The barrier to a USPS initial public offering is the huge retirement funding obligation it has, and whether the new public company would be obligated to take and fund it. It is hard to determine what the future of this mandate is. Perhaps if the Post Office was free from the clutches of Congress, the mandate could be ended, or at least altered in a way that would not make it so much of a burden.

The U.S. Postal Service had a loss of $740 million in its fiscal third quarter. Management said:

Contributing to the third quarter loss were continued expenses for the legally-mandated prefunding of retiree health benefits, the continuing decline of First-Class Mail volume and the continuation of six-days-per-week of mail delivery.

Slightly before the figures for the quarter were released:

Postmaster General Patrick R. Donahoe told a House committee today the Postal Service continues to face systemic financial challenges because it has a business model that does not allow it to adapt to changes in the marketplace and it does not have the legal authority to make the fundamental changes that are necessary to achieve long-term financial stability.

Even if management has the will to change, it does not have the way.

Likely, Congress wants to be rid of the USPS problems. The nagging need for more money is a large enough problem, and politically charged enough, that the best option has been to leave the issues unaddressed. The ongoing and probably endless financial obligations may be overshadowed by the fact that members of Congress do not want post offices in their districts shuttered. Some number of jobs are lost each time a post office is closes. Each member of Congress would like offices to close in some other district, as long as it is not his or her own.

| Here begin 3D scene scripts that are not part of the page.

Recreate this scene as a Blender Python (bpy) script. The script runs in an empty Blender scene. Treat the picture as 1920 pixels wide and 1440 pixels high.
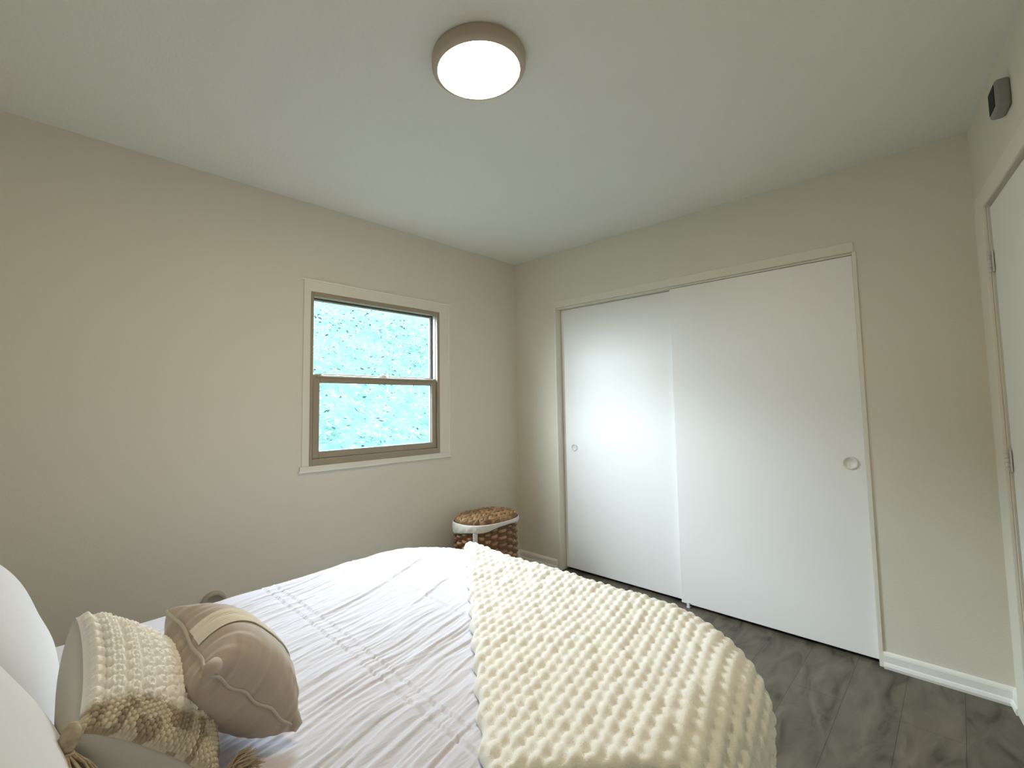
import bpy, bmesh, math, random
import numpy as np
from mathutils import Vector, Matrix

random.seed(7)
C = bpy.context.scene.collection
sc = bpy.context.scene

# ------------------------------------------------------------------ camera
cam_d = bpy.data.cameras.new('camera')
cam = bpy.data.objects.new('camera', cam_d); C.objects.link(cam)
cam_d.sensor_width = 36.0
cam_d.lens = 877.39 * 36.0 / 1920.0
cam_d.shift_x = (960 - 893.07) / 1920.0
cam_d.shift_y = -(720 - 697.06) / 1920.0
cam_d.clip_start = 0.02
yaw, pitch, roll = 0.80032, 0.070254, -0.01119
fwd = Vector((math.cos(yaw) * math.cos(pitch), math.sin(yaw) * math.cos(pitch), math.sin(pitch)))
rgt = Vector((math.sin(yaw), -math.cos(yaw), 0))
upv = rgt.cross(fwd)
r2 = rgt * math.cos(roll) + upv * math.sin(roll)
u2 = upv * math.cos(roll) - rgt * math.sin(roll)
cam.matrix_world = Matrix(((r2.x, u2.x, -fwd.x, -2.975), (r2.y, u2.y, -fwd.y, -2.577), (r2.z, u2.z, -fwd.z, 1.256), (0, 0, 0, 1)))
sc.camera = cam

# ------------------------------------------------------------------ world, exposure
sc.view_settings.view_transform = 'Standard'
sc.view_settings.look = 'None'
sc.view_settings.gamma = 1.0
sc.view_settings.use_curve_mapping = False
sc.view_settings.exposure = -0.14
sc.cycles.diffuse_bounces = 12; sc.cycles.max_bounces = 14; sc.cycles.sample_clamp_indirect = 20
w = bpy.data.worlds.new('sky'); sc.world = w; w.use_nodes = True
nt = w.node_tree; nt.nodes.clear()
wo = nt.nodes.new('ShaderNodeOutputWorld'); bg = nt.nodes.new('ShaderNodeBackground')
geo = nt.nodes.new('ShaderNodeTexCoord'); sep = nt.nodes.new('ShaderNodeSeparateXYZ'); cr = nt.nodes.new('ShaderNodeValToRGB')
nt.links.new(geo.outputs['Generated'], sep.inputs[0]); nt.links.new(sep.outputs['Z'], cr.inputs[0])
cr.color_ramp.elements[0].position = 0.0; cr.color_ramp.elements[0].color = (0.47, 0.535, 0.59, 1)
cr.color_ramp.elements[1].position = 0.40; cr.color_ramp.elements[1].color = (0.785, 0.89, 0.985, 1)
nt.links.new(cr.outputs[0], bg.inputs[0]); bg.inputs[1].default_value = 50.0
nt.links.new(bg.outputs[0], wo.inputs[0])

# window portal: guides sky sampling only, gives off no light of its own
pl = bpy.data.lights.new('window_portal', 'AREA'); pl.shape = 'RECTANGLE'; pl.size = 0.95; pl.size_y = 0.99
pl.cycles.is_portal = True
po = bpy.data.objects.new('window_portal', pl); C.objects.link(po)
po.location = (-1.322, 0.075, 1.42); po.rotation_euler = (math.radians(-90), 0, 0)

# ------------------------------------------------------------------ helpers
def mat(name, base=(0.8, 0.8, 0.8), rough=0.6, spec=0.4, metal=0.0, sheen=0.0, var=None, vscale=5, vdist=None, bump=None, emit=None, estr=0, mapping=None):
    """var: second colour for noise variation; bump: list of (scale, strength, distance[, stretch])"""
    m = bpy.data.materials.new(name); m.use_nodes = True
    n = m.node_tree.nodes; l = m.node_tree.links
    b = n['Principled BSDF']
    b.inputs['Base Color'].default_value = (*base, 1); b.inputs['Roughness'].default_value = rough
    b.inputs['Specular IOR Level'].default_value = spec; b.inputs['Metallic'].default_value = metal
    if sheen: b.inputs['Sheen Weight'].default_value = sheen
    tc = n.new('ShaderNodeTexCoord'); mp = n.new('ShaderNodeMapping'); l.new(tc.outputs['Object'], mp.inputs[0])
    if mapping: mp.inputs['Scale'].default_value = mapping
    if var:
        ns = n.new('ShaderNodeTexNoise'); ns.inputs['Scale'].default_value = vscale; ns.inputs['Detail'].default_value = 5
        rp = n.new('ShaderNodeValToRGB'); l.new(mp.outputs[0], ns.inputs[0]); l.new(ns.outputs[0], rp.inputs[0])
        a, c = vdist or (0.35, 0.65)
        rp.color_ramp.elements[0].position = a; rp.color_ramp.elements[0].color = (*base, 1)
        rp.color_ramp.elements[1].position = c; rp.color_ramp.elements[1].color = (*var, 1)
        l.new(rp.outputs[0], b.inputs['Base Color'])
    prev = None
    for bb in (bump or []):
        ns = n.new('ShaderNodeTexNoise'); ns.inputs['Scale'].default_value = bb[0]; ns.inputs['Detail'].default_value = 3
        src = mp.outputs[0]
        if len(bb) > 3:
            m2 = n.new('ShaderNodeMapping'); l.new(tc.outputs['Object'], m2.inputs[0]); m2.inputs['Scale'].default_value = bb[3]
            if len(bb) > 4: m2.inputs['Rotation'].default_value = (0, 0, bb[4])
            src = m2.outputs[0]
        l.new(src, ns.inputs[0])
        bp = n.new('ShaderNodeBump'); bp.inputs['Strength'].default_value = bb[1]; bp.inputs['Distance'].default_value = bb[2]
        l.new(ns.outputs[0], bp.inputs['Height'])
        if prev: l.new(prev, bp.inputs['Normal'])
        prev = bp.outputs[0]
    if prev: l.new(prev, b.inputs['Normal'])
    if emit:
        b.inputs['Emission Color'].default_value = (*emit, 1); b.inputs['Emission Strength'].default_value = estr
    return m

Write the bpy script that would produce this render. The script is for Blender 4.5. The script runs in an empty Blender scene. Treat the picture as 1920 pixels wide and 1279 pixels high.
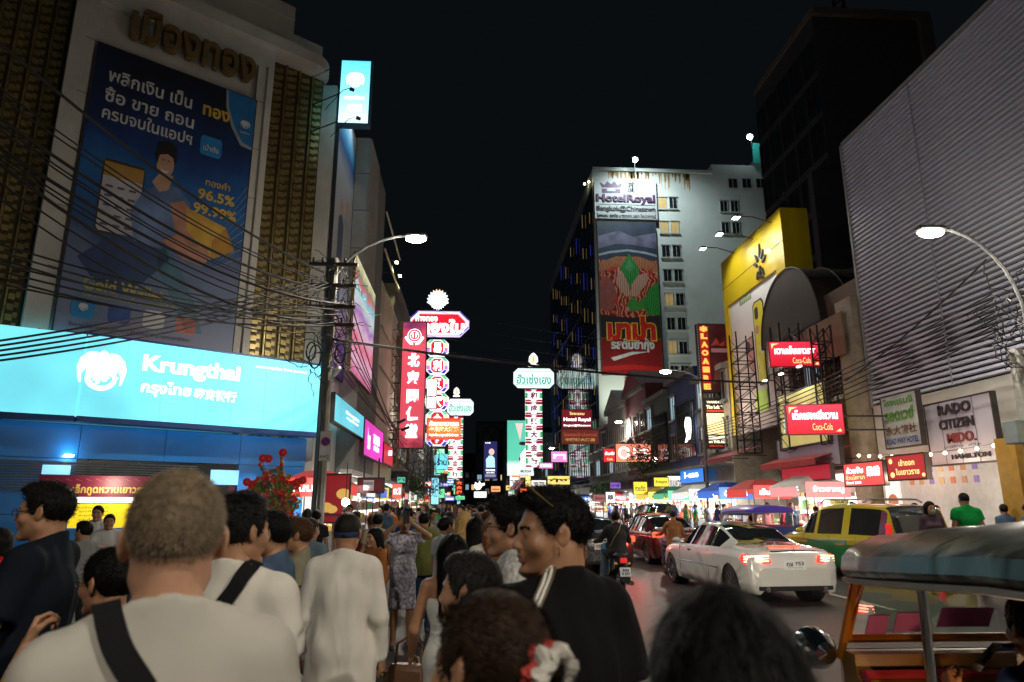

At the center of Donahoe’s plan to revive the financial health of the organization is a restructuring of the retirement fund obligation, and perhaps even an end to it, as the obligation is constituted now. Donahoe does not want to deprive his employees of their benefits. He just wants an end to the fashion in which these benefits are financially accrued.

An IPO of the USPS has a benefit beyond the possible changes to employee benefit obligations. It would allow Donahoe the chance to cut tens of thousands of jobs and close hundreds of offices. As is the case with the Royal Mail Group, employees will be willing to do anything possible to thwart a privatization. If USPS management could overcome that, the organization, with costs cut and benefit obligations changed, could move to profitability almost instantly.

Donahoe also would like to go into a number of businesses that would leverage the organization’s infrastructure and large distribution network as a means to offset the drop in first class mail. But the road to profitability, at least short term, has strictly to do with the freedom to cut and restructure.

The government might not make much of an IPO, but it would get out of a business that needs constant funding, and which continues to be a political hot potato.